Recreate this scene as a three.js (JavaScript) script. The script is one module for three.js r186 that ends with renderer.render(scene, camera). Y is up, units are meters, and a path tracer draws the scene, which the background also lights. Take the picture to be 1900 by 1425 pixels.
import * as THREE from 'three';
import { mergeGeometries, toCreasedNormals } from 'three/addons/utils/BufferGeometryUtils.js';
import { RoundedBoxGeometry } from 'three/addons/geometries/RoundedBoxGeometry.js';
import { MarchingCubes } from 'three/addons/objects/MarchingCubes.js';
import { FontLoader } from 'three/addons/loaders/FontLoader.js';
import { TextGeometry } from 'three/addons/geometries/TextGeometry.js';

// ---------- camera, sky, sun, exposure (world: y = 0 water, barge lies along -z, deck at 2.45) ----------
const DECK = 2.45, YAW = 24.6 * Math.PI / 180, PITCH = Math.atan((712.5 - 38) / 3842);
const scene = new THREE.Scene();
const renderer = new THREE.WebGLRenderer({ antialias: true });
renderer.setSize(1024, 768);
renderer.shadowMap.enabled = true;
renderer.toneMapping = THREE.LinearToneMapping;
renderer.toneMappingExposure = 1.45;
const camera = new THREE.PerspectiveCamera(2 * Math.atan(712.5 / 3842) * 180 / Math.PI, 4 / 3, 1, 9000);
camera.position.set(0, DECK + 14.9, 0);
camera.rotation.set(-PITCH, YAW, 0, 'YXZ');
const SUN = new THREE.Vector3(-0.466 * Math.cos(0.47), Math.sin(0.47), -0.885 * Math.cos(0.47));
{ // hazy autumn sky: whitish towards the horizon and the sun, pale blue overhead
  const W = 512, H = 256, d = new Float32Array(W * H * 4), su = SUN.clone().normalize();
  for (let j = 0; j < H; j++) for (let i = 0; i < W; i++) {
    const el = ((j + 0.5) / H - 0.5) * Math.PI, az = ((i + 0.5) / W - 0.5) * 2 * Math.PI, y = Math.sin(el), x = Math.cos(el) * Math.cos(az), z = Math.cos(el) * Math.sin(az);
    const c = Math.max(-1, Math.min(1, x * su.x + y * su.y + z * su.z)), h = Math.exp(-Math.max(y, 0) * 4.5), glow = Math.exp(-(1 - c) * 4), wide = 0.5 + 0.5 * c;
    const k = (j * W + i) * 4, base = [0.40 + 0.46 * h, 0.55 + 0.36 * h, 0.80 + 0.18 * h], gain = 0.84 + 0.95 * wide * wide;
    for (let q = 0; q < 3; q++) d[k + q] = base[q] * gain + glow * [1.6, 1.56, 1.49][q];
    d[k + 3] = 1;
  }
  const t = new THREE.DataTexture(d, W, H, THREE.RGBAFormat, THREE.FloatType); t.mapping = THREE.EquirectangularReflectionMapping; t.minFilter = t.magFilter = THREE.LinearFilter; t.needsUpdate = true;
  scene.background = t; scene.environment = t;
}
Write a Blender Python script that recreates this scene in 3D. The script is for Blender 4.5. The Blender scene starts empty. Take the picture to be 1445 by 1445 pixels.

* * *

Pick out and copy the lines of the entries that hold the string "script".

> **RESULT FOR THIS TASK**:
Recreate this scene as a three.js (JavaScript) script. The script is one module for three.js r186 that ends with renderer.render(scene, camera). Y is up, units are meters, and a path tracer draws the scene, which the background also lights. Take the picture to be 1900 by 1425 pixels.
Write a Blender Python script that recreates this scene in 3D. The script is for Blender 4.5. The Blender scene starts empty. Take the picture to be 1445 by 1445 pixels.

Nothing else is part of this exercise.